Improved insight and reliability
The use of the local SCADA as a thick client allows for simpler creation of the screens and point connections using the IEC61850 communications protocol, which helps decrease install time, and the screens can be easily replicated in the control room. The local SCADA will have high-speed storage of all events available to the relays, supported by an appropriate database.
The high-speed data historian can capture all the points and replicate the data into the control room at any time for analysis, or the analysis can be done via the web on the thick client at the substation from an engineer’s desk. The local SCADA can also be used to review the data from phasor monitoring units (PMUs) to detect anomalies on the transmission grid and transmit the data to phasor data concentrators (PDCs). It can utilise a common clock for all relay operations, thus properly ordering the SOEs of breakers without trying to account for time stamp errors.
Furthermore, the local SCADA puts computing power out into the field where the next two areas of evolution to the grid will occur: distributed generation and micro-grids. With the computing power put closer to the distribution assets, the system can utilise meter data without extensive backhaul and processing delays. It can automatically balance the substation’s loads and resources, and island the substation or sections of the distribution system automatically for continuous operations. For operations involving multiple substations, the control room SCADA system will oversee the coordination of activities.
Impacts on substation design and construction
The changes espoused here have a profound impact on the physical layout of the substation. Traditional substation layouts include a building to house the battery bank, IED relays, low-voltage breakers, RTU and communications equipment. These block buildings needed to be centrally located within the substation due to signal attenuation and voltage drops; the extensive cabling required for bringing each point from the breaker to the relays, the low-voltage AC power, and DC power can now be reduced to the LAN cables and the AC and DC power.
Reduced cabling eliminates the need for the cable trench system that occupies large areas and limits material locations, truck accessibility and expansion of the substation. Without the building and trench system, the substation also becomes less costly to construct and easier to modify for expansions and new equipment installations.
The few remaining items from the house, such as batteries installed in large cabinets with local air conditioning (if required), can be relocated should a substation redesign be initiated. The HMI and other communications equipment can also be located in free-standing cabinets, enabling a much smaller footprint.
Migration strategy
For utilities with an existing large, centrally controlled SCADA system, a planned migration strategy is required to evolve towards a distributed architecture system.
- The first phase will be to install the local HMI on single board computers with flash memory in each substation. The system can be completely configured but used only as the local HMI until these single board computers are installed in every substation; these can be accessed via existing large-scale EMS systems.

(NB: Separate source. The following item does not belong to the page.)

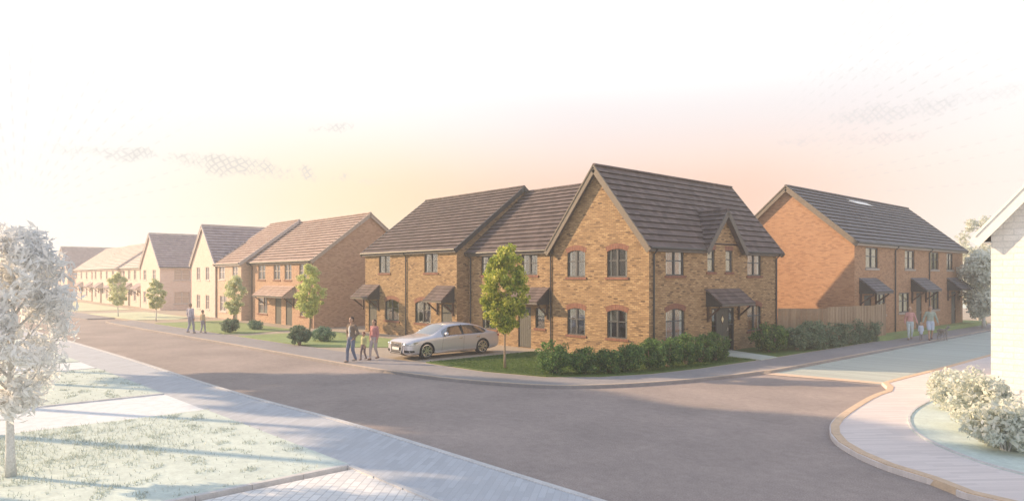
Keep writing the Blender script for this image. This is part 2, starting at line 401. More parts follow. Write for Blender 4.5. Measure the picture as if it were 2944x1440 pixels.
def door(parent, fr, u0, u1, z0, z1, diamond=False, side=0, m='door'):
    """side: width of the glazed side light either hand, inside u0..u1"""
    mb = MB(); w = .06
    fr.box(mb, u0, u0 + w, -.12, -.03, z0, z1); fr.box(mb, u1 - w, u1, -.12, -.03, z0, z1); fr.box(mb, u0 + w, u1 - w, -.12, -.03, z1 - w, z1)
    a, b = u0 + w, u1 - w
    if side:
        for c in (u0 + side, u1 - side - w): fr.box(mb, c, c + w, -.12, -.03, z0, z1 - w)
        for p0, p1 in ((u0 + w, u0 + side), (u1 - side, u1 - w)):
            for zz in (z0 + .05, z0 + .55, z0 + 1.25): fr.box(mb, p0, p1, -.1, -.05, zz - .02, zz + .02)
        a, b = u0 + side + w, u1 - side - w
    d = mb.build('door_frame', M['dark'], parent)
    if side:
        for p0, p1 in ((u0 + w, u0 + side), (u1 - side, u1 - w)):
            g = MB(); fr.box(g, p0, p1, -.08, -.074, z0 + .02, z1 - w); g.build('pane', M['glass'], d)
    mb = MB(); n = 6
    for i in range(n):
        p0 = a + (b - a) * i / n; p1 = a + (b - a) * (i + 1) / n
        fr.box(mb, p0 + .006, p1 - .006, -.09, -.05, z0 + .02, z1 - w - .004)
    fr.box(mb, a, b, -.1, -.066, z0 + .02, z1 - w)
    lf = mb.build('door', M[m], parent)
    h = MB(); h.tube([fr.P(b - .1, -.05, z0 + .98), fr.P(b - .1, -.0, z0 + .98), fr.P(b - .1, .0, z0 + 1.12)], .014, 6); h.build('handle', M['metal'], lf)
    if diamond:
        c = (a + b) / 2; zc = z0 + 1.52
        for nm, k, n0, n1, mt in (('diamond_frame', 1.0, -.05, -.035, 'wood'), ('diamond_pane', .68, -.035, -.03, 'blind_or_reflection')):
            g = MB(); q = [(c - .15 * k, zc), (c, zc - .24 * k), (c + .15 * k, zc), (c, zc + .24 * k)]
            g.add([fr.P(u, n1, z) for u, z in q] + [fr.P(u, n0, z) for u, z in q], [(0, 1, 2, 3), (7, 6, 5, 4)] + [(i, (i + 4), 4 + (i + 1) % 4, (i + 1) % 4) for i in range(4)])
            g.build(nm, M[mt], lf)
    return lf
def slope(mb, E0, a, L, s, S, step=.30, lip=.085, skip=0, thick=.09, rows=None):
    """a tiled slope: E0 eave corner, a unit vector along the eave, s unit vector up the slope; every course is a real step"""
    E0, a, s = Vector(E0), Vector(a), Vector(s)
    nrm = a.cross(s)
    if nrm.z < 0: nrm = -nrm
    n = max(1, round(S / step)); st = S / n
    prof = []
    for k in range(skip, n):
        prof += [(k * st + .012, -.012), (k * st + .012, lip * .35), (k * st - .03, lip * .35), (k * st - .03, lip), ((k + 1) * st + .012, .008)]
    o = len(mb.v)
    for q in (0, L):
        for d, h in prof: mb.v.append(tuple(E0 + a * q + s * d + nrm * h))
    m = len(prof)
    for i in range(m - 1):
        mb.f.append((o + i, o + m + i, o + m + i + 1, o + i + 1)); mb.mi.append(1 if i % 5 in (0, 1, 2, 4) else 0)  # lip faces take the painted shadow colour
    # underside and ends
    b = len(mb.v); d0 = skip * st
    for q in (0, L):
        for d in (d0, S): mb.v.append(tuple(E0 + a * q + s * d - nrm * thick))
    mb.f += [(b, b + 1, b + 3, b + 2), (o, b, b + 2, o + m), (o + m - 1, o + 2 * m - 1, b + 3, b + 1)]; mb.mi += [0] * 3
    for q, c in ((0, 0), (m, 2)):
        for k in range(0, m, 5):   # end strips, course by course
            p = len(mb.v)
            dd0, dd1 = prof[k + 3][0], prof[k + 4][0]; base = E0 + a * (0 if q == 0 else L)
            mb.v += [tuple(base + s * dd0 - nrm * thick), tuple(base + s * dd1 - nrm * thick), tuple(base + s * dd1 + nrm * .006), tuple(base + s * dd0 + nrm * lip)]
            mb.f.append((p, p + 1, p + 2, p + 3)); mb.mi.append(0)
def ridge_tiles(mb, p, q, r=.11):
    p, q = Vector(p), Vector(q); L = (q - p).length; d = (q - p) / L; n = max(1, int(L / .45)); side = d.cross(Vector((0, 0, 1)))
    for i in range(n):
        a = p + d * (L * i / n + .006); b = p + d * (L * (i + 1) / n - .006)
        o = len(mb.v); K = 6; rr = r
        for c in (a, b):
            for k in range(K + 1):
                t = PI * k / K
                mb.v.append(tuple(c + side * (rr * math.cos(t)) + Vector((0, 0, rr * .8 * math.sin(t) - .02))))
        for k in range(K): mb.f.append((o + k, o + k + 1, o + K + 2 + k, o + K + 1 + k)); mb.mi.append(0)
        mb.f += [tuple(o + k for k in range(K + 1)), tuple(o + K + 1 + k for k in range(K + 1))]; mb.mi += [0, 0]
def canopy(parent, fr, u0, u1, zt, zb, dep, tile='tile', cheek='dark', brackets=True):
    mb = MB()
    run = Vector(fr.P(0, 0, zt)) - Vector(fr.P(0, dep, zb + .12)); S = run.length; s = run.normalized()
    a = Vector((*fr.u, 0))
    slope(mb, fr.P(u0, dep, zb + .12), a, u1 - u0, s, S, step=.24, lip=.035, thick=.04)
    c = mb.build('canopy_roof', [M[tile], M['tile_gap_shade']], parent)
    f = MB(); fr.box(f, u0 + .01, u1 - .01, dep - .03, dep + .01, zb, zb + .11); fr.box(f, u0 + .04, u1 - .04, .002, dep - .032, zb + .002, zb + .03)
    f.build('canopy_fascia', M['fascia'], c)
    for q in (u0 + .02, u1 - .045):
        k = MB(); k.add([fr.P(q, .003, zb), fr.P(q, dep - .035, zb), fr.P(q, dep - .035, zb + .085), fr.P(q, .003, zt - .09),
                         fr.P(q + .025, .003, zb), fr.P(q + .025, dep - .035, zb), fr.P(q + .025, dep - .035, zb + .085), fr.P(q + .025, .003, zt - .09)],
                        [(0, 1, 2, 3), (7, 6, 5, 4), (0, 4, 5, 1), (1, 5, 6, 2), (2, 6, 7, 3), (3, 7, 4, 0)])
        k.build('cheek', M[cheek], c)
    if brackets:
        for q in (u0 + .13, u1 - .13):
            k = MB(); fr.box(k, q - .045, q + .045, .002, .09, zb - .72, zb - .001)
            k.bar(fr.P(q, .09, zb - .52), fr.P(q, dep * .8, zb - .03), .07, .07)
            k.build('bracket', M['wood'], c)
    return c
def gutter_pipe(parent, fr, u, z0, z1, m='dark'):
    mb = MB(); mb.tube([fr.P(u, .26, z1), fr.P(u, .2, z1 - .1), fr.P(u, .06, z1 - .25), fr.P(u, .055, z0)], .038, 8)
    for z in (z0 + .4, (z0 + z1) / 2, z1 - .5): fr.box(mb, u - .05, u + .05, .0, .07, z, z + .03)
    return mb.build('downpipe', M[m], parent, smooth=False)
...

- The second phase will be to install redundant (or quad) servers in the control room operating in parallel with the existing central SCADA system.
- The third phase will be to complete the communications links to the HMIs. These can be done through any of the various secure communications methods currently available such as fibre, radio, microwave or even internet, but larger bandwidth systems are preferred.
- Finally, the HMIs will be converted to local SCADA with the functionality tested before going live. The old systems can then be used as backup or removed to eliminate any unauthorised access into the substations.
Servers in the control centre should be isolated from the enterprise data systems by unidirectional firewalls that allow data out of the control centre into enterprise systems but not data from the enterprise system into the control centre, as this will help protect against hacking and unauthorised use.
Conclusion
While substation SCADA architecture has not changed much since utilities first employed SCADA in the 1980s, computing technologies and architectures have evolved, making it possible for utilities to rethink how they design their substations and operate their electric transmission and distribution systems. By embracing a new distributed architecture with local HMI, utilities can take a significant leap forward towards a smarter grid.
The advantages of leveraging a distributed architecture are twofold: it increases the functionality of the SCADA system to allow for comprehensive data access by engineers and it allows for a much simpler and more flexible substation layout. Adding to the ease for migration, the replacement of legacy ‘mainframe’ SCADA systems no longer requires extensive consulting assignments and customised programing, and standardisation based on IEC61850 makes SCADA system configuration faster and more robust.
The changes may seem radical but utilities that can leverage the technologies available today can reap ongoing benefits, including reduced costs, greater flexibility and ease of use. The business case to drive this new distributed architecture off the drawing board and onto the grid is more compelling now than ever as utilities focus on improved operational performance and financial sustainability.